LaHood Sees Road Bill in 2010, but Funding Questions Remain

By Sean McNally, Senior Reporter

This story appears in the Jan. 18 print edition of Transport Topics.

WASHINGTON — Transportation Secretary Ray LaHood said last week he expected the Obama administration and Congress would agree on a surface transportation bill that could be finalized before the end of the year.

And while LaHood said it was up to Congress to decide how to fund the bill, the chairman of the committee charged with writing the transport bill in the House — Rep. James Oberstar (D-Minn.) — blamed the Obama administration and the Senate for scuttling the bill so far.



Despite the tension, both Oberstar and LaHood called for a second round of stimulus spending to keep American contractors working and to prevent more job losses later this year.

“President Obama wants a ro-bust, comprehensive transportation bill that meets the needs of America. The problem is that bill costs between 400 and 500 billion dollars,” LaHood said Jan. 13 at the Transportation Research Board’s meeting here. “We want to work with Congress . . . to find the money to pay for it. We will get there; I believe we will get there this year.”

After his speech, LaHood told reporters that figuring out how to bridge the roughly $100 billion to $150 billion funding gap was “up to Congress.”

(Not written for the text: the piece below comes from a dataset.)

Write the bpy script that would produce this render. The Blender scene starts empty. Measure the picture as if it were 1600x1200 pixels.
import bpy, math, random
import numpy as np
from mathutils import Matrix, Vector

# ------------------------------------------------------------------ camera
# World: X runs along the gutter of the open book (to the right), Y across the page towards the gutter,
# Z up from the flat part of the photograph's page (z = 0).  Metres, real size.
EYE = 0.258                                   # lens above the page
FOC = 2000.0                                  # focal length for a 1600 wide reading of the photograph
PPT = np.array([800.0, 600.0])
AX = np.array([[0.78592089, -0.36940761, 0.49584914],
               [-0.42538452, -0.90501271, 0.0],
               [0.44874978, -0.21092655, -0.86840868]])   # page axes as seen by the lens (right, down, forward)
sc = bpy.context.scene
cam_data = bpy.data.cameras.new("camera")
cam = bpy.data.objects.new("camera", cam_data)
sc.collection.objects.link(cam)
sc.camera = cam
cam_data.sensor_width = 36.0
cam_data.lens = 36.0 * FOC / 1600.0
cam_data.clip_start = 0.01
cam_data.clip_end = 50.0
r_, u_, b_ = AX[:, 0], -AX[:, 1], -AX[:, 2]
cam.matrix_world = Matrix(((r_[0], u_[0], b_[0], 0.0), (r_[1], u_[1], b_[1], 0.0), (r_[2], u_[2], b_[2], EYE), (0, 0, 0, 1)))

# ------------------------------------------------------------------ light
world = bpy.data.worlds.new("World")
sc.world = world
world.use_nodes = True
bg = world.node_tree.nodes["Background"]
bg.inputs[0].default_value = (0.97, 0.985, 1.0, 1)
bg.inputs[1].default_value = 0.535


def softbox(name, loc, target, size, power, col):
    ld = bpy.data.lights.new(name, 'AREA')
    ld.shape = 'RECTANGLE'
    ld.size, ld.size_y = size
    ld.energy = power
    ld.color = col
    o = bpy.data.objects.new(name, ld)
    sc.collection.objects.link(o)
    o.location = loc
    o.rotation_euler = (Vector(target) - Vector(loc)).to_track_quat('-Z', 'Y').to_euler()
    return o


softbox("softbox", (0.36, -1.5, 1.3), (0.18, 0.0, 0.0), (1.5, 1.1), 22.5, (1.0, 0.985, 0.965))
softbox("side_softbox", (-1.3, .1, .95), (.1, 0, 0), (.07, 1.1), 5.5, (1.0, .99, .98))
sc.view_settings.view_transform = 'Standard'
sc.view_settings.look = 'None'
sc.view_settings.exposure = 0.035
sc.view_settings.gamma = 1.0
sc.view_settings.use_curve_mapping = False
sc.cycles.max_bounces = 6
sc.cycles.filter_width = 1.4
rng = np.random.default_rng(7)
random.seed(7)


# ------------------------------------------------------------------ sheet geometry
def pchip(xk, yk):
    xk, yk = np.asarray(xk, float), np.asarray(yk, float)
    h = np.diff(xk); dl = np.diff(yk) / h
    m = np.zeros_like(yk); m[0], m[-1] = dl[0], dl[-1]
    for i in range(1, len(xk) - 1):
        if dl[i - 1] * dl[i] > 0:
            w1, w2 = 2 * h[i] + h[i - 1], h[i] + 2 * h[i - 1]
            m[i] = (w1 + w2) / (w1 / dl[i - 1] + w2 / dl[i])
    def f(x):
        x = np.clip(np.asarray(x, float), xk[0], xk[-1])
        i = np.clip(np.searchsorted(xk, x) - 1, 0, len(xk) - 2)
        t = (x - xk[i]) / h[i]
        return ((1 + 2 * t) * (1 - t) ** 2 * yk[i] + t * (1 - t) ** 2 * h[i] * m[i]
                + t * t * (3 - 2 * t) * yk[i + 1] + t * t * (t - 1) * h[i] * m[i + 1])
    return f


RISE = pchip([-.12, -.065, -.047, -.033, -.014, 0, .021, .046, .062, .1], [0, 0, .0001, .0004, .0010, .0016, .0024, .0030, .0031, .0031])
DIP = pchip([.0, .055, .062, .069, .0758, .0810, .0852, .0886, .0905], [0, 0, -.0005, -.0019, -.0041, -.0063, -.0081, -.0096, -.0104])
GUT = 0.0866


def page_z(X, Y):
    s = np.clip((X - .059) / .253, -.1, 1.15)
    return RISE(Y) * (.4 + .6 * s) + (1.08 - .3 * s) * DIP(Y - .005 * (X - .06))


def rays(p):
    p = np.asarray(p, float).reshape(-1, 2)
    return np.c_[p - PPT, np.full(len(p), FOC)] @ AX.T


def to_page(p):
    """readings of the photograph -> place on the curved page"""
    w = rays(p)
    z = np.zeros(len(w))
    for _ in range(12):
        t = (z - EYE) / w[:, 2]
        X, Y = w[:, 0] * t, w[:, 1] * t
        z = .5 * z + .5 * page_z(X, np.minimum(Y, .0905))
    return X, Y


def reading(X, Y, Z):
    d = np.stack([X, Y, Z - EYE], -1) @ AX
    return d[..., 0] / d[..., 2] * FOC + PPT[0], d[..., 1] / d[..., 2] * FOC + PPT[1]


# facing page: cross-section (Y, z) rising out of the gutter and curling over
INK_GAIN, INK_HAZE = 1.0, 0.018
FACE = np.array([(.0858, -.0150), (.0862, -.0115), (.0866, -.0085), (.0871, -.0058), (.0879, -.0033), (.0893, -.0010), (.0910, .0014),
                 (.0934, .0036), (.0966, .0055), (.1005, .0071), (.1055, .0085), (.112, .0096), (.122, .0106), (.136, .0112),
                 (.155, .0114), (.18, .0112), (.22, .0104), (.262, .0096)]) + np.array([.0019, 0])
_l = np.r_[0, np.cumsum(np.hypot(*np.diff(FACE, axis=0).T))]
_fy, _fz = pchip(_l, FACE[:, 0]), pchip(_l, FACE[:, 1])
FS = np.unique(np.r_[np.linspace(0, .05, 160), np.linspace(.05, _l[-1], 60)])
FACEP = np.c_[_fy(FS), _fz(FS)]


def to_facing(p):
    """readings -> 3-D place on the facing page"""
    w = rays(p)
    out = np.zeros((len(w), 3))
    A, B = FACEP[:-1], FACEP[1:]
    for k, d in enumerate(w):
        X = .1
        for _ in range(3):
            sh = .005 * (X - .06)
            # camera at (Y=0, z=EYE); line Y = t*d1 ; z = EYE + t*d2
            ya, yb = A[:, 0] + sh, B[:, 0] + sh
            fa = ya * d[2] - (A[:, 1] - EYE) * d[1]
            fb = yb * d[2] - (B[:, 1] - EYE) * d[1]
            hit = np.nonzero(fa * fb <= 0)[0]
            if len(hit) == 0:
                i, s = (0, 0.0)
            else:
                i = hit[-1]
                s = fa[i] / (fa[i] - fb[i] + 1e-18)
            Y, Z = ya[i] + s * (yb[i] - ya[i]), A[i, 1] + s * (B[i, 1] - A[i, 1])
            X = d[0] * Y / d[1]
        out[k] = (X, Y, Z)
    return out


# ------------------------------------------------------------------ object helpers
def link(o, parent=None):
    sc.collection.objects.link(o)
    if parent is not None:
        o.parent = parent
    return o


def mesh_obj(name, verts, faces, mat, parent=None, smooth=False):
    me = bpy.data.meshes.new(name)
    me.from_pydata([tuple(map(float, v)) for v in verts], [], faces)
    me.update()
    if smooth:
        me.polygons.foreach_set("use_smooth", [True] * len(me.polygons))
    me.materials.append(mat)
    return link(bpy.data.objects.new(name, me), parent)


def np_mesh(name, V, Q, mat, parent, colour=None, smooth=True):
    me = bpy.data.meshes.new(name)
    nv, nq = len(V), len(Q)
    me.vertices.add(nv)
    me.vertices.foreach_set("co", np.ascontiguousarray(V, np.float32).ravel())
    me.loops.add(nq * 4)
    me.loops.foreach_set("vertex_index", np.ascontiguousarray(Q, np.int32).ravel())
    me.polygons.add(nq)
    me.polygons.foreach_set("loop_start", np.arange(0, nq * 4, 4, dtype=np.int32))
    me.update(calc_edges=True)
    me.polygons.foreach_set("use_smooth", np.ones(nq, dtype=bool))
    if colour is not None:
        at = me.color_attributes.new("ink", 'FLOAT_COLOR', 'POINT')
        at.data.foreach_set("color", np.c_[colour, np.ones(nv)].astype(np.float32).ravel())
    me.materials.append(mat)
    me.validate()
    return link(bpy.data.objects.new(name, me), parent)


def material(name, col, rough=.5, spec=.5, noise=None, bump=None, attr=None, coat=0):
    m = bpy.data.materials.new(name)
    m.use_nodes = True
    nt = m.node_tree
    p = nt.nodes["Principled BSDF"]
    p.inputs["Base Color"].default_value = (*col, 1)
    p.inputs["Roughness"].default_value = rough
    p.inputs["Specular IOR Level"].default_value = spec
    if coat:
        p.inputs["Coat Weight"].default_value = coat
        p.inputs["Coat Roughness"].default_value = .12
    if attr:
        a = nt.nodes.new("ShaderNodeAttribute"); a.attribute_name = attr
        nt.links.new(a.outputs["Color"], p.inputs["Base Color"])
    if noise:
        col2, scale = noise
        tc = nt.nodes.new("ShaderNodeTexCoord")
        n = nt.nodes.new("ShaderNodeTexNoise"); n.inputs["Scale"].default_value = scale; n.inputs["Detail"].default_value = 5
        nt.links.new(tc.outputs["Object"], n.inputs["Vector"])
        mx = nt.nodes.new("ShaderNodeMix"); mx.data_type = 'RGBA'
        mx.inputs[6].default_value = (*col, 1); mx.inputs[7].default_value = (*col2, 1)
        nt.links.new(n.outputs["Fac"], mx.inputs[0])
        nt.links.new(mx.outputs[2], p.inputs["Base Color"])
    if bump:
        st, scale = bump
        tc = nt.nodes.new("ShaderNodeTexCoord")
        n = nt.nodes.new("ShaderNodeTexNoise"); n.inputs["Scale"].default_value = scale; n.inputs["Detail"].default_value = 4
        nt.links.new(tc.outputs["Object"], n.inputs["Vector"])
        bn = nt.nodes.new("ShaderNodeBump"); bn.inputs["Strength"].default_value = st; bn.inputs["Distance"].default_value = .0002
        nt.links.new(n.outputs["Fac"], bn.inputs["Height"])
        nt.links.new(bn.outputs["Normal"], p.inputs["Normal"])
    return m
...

“Congress is going to write the bill, and we’re going to work with Congress,” he said.

Aides to LaHood also said last week that DOT was working to solve the problems that have stalled the bill (click here for related story).

In an interview with Transport Topics Jan. 11, Oberstar, one the primary authors of the bill, laid the blame squarely at the feet of the White House and the Senate.

“I think if the White House had said, ‘We’re onboard with some increase in the user fee plus some other funding mechanisms,’ and the Senate had gone along with that, we’d have had a bill signing already,” Oberstar said. The user fee he referred to is the tax on fuel.

Legislation authorizing transportation spending expired in September 2009, but Congress has passed a series of short-term extensions, so far carrying the program through late February.

The Obama administration in June asked for an 18-month delay in reauthorizing the surface transportation program; LaHood has repeatedly said the administration opposes raising fuel taxes to cover spending in a new bill.

Oberstar told TT that he and other committee leaders have “laid out several options . . . [but] all those methods have some kind of problem.”

He specifically cited issues with a proposal to tax speculative oil trades and a per-barrel tax on imported oil.

When asked about getting a bill this year, Oberstar said he was a “realistic optimist.”

“The problem is not our bill, or the House calendar; it is getting the White House and the Senate on board with a funding mechanism,” he said, adding that pressure from highway user groups and from the business community could do that.

Oberstar said such groups as American Trucking Associations, the Chamber of Commerce and others support a fuel-tax increase. “They are certainly ahead of the White House and the Senate [in understanding] the urgency of moving a long-term investment.”

“The question is: Will the powers at the White House, whoever they are, starting with the president, loosen up now and recognize that we need a follow-on stimulus and we need a long-term investment program to create stability for the contractors?” he said.

In his TRB speech, LaHood said the administration favors a second stimulus bill featuring more investment in transportation infrastructure.

“The House passed a new jobs bill at the end of 2009 and we’re hoping the Senate will soon take up its own version,” he said. LaHood added that a second stimulus was “crucial because although the economy is starting to recover, the jobless rate is still far too high.”

Oberstar said the House pushed through a jobs bill with $27.5 billion in new highway spending to extend the stimulus and curb job losses later this year as earlier stimulus funds run out.

“If the stimulus isn’t extended, [construction companies] will have layoffs of up to 40% or more in nearly every one of those major companies,” he said, citing a report by the Associated General Contractors of America.

LaHood said a jobs bill should include “a robust investment in highways, transit, marine highways, aviation and rail.”

The House returned to session last week, but the Senate does not return until this week, and it was unclear when it might move a jobs bill or begin work on a long-term highway bill.

“Nothing has moved in the Senate because they got all wrapped around the axle with health care,” Oberstar lamented. “The filibuster and the delaying tactics in the Senate worked to slow down the health-care bill, but it slowed down the whole rest of the legislative agenda.”